**Available records**
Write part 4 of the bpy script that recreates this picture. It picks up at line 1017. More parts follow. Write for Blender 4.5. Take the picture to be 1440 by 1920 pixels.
---
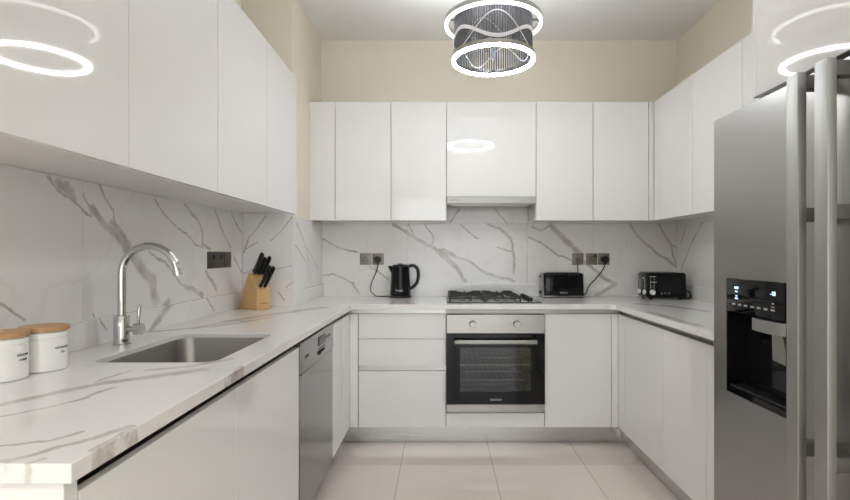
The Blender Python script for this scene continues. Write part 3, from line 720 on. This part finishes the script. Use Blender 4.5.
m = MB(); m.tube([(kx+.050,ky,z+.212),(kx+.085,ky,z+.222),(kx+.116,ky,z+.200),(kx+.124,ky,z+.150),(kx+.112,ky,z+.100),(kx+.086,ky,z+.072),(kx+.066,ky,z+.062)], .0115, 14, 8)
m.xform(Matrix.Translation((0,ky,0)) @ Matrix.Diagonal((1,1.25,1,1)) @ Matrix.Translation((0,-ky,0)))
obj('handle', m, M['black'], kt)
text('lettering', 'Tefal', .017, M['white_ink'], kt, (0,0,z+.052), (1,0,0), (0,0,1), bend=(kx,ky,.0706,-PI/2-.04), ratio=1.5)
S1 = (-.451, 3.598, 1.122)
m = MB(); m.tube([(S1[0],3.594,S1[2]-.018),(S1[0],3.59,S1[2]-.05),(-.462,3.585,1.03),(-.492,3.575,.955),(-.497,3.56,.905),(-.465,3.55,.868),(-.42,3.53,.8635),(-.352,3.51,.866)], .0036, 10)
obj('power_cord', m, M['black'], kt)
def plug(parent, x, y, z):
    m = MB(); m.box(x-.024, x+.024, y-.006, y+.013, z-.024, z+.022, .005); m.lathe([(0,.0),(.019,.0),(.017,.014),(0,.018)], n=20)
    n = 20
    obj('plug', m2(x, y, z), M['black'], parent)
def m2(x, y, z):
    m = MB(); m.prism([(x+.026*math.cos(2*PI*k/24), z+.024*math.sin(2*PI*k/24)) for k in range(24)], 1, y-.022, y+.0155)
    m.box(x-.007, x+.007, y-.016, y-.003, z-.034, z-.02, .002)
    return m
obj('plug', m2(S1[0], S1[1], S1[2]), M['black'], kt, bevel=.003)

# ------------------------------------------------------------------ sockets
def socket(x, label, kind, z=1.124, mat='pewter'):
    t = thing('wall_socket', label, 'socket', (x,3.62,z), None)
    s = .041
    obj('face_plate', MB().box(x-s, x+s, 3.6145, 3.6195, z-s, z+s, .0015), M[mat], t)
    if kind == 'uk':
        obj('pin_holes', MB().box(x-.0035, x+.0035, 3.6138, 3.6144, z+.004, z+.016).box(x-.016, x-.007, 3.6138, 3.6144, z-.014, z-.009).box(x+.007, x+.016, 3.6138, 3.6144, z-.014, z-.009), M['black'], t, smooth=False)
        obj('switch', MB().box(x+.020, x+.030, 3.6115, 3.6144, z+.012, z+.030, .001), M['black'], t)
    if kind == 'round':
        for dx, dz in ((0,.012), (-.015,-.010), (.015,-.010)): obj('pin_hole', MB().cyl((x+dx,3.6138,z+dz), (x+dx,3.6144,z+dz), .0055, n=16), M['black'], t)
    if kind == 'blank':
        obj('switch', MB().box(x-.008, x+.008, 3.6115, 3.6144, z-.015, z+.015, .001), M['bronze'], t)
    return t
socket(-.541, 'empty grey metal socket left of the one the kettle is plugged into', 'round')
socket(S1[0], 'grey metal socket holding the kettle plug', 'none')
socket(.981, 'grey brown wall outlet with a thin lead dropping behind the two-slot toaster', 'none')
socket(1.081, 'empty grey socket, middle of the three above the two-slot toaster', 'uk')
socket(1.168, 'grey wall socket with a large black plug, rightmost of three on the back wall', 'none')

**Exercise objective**
From the records above, pull out each line that has "part".

**Task solution**
Write part 4 of the bpy script that recreates this picture. It picks up at line 1017. More parts follow. Write for Blender 4.5. Take the picture to be 1440 by 1920 pixels.
The Blender Python script for this scene continues. Write part 3, from line 720 on. This part finishes the script. Use Blender 4.5.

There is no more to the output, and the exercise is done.